A minor difference in theoretical foundations

One thing I like about IT is that it is a place where I don’t feel free to pull the sort of nonsense I will regularly do at home.

I was talking to my ops person this afternoon and we were mulling what I’ll just refer to as a situation with some automation and I said “I have made no decisions here … so let’s be clear … but I think we are a little over-automated in this particular area …”

I was doing my rhetorical gambit for when I’m expecting a tussle.

They cut me off with a “hard agree, but I was told ‘better to be over-automated than under-automated.’”

Oh no.

There’s kind of a funny dynamic here because I think there are people who look at someone like me and think “he says things like ’let’s not over-automate’ because he’s old

Well, sure. And they don’t say it because they’re not.

They just haven’t lived through enough inverse XKCD-is-it-worth-the-time foot-guns yet.

The year of screaming at a desktop

Some Linux guy hard-locks Emacs and loses some work when he kills it.

He investigates.

It’s because a project management package ran hog wild in his home directory when he left a Makefile there, which the project management package took as a license to run hog wild and index his whole ~/.

His response?

“It was dumb to leave a Makefile in my home directory.”

I think I have more time for Linux people than Mac people in the same way I have a soft spot for anyone with Stockholm Syndrome.

I checked. You can do this on a Mac, too. I just think a Mac person wouldn’t think to blame themselves.

The log

I continue to keep my daily log. I’m not going to say how, or what with. I just keep it.

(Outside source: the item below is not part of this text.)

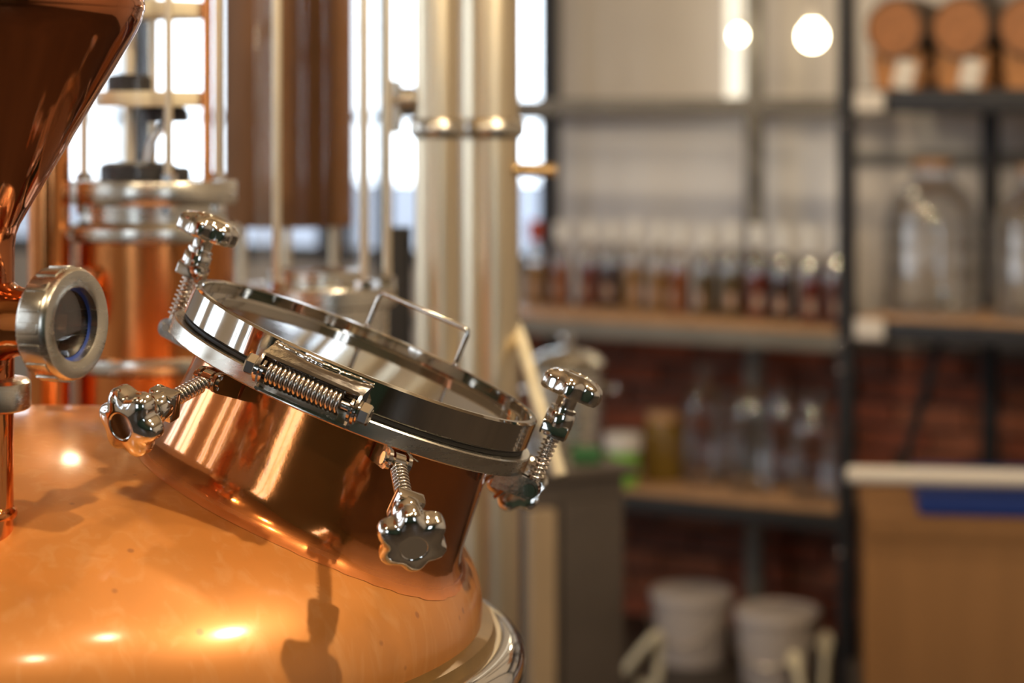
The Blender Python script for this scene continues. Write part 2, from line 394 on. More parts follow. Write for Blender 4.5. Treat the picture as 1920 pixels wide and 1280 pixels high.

If I get going to fast to keep it well, I do a periodic catchup entry where I make bullet points of what happened since the last thorough entry and get on with my day.

I use it for general notes sometimes, but when an entry gets long because the notes got involved, I copy the long part to a new file and save it when I’m done because it’s supposed to be a log, not a journal, exactly.

Because you’re not me and I have no idea how your brain works, I have no idea if a log would be useful for you. For me it does these things:

  • Helps me remember things to come back to when I have the brain space to switch contexts into task creation.
  • Helps me remember what happened today.
  • Helps me feel better because holy crap, I do a lot in a day. Especially this week. But like many managers, especially managers who don’t really like managers, it’s easy to forget that deciding is work.

I do go back now and then and look at entries more than a day old, but not often. If I’m using the log correctly, anything that matters is probably an action in another place built for recording and describing actions.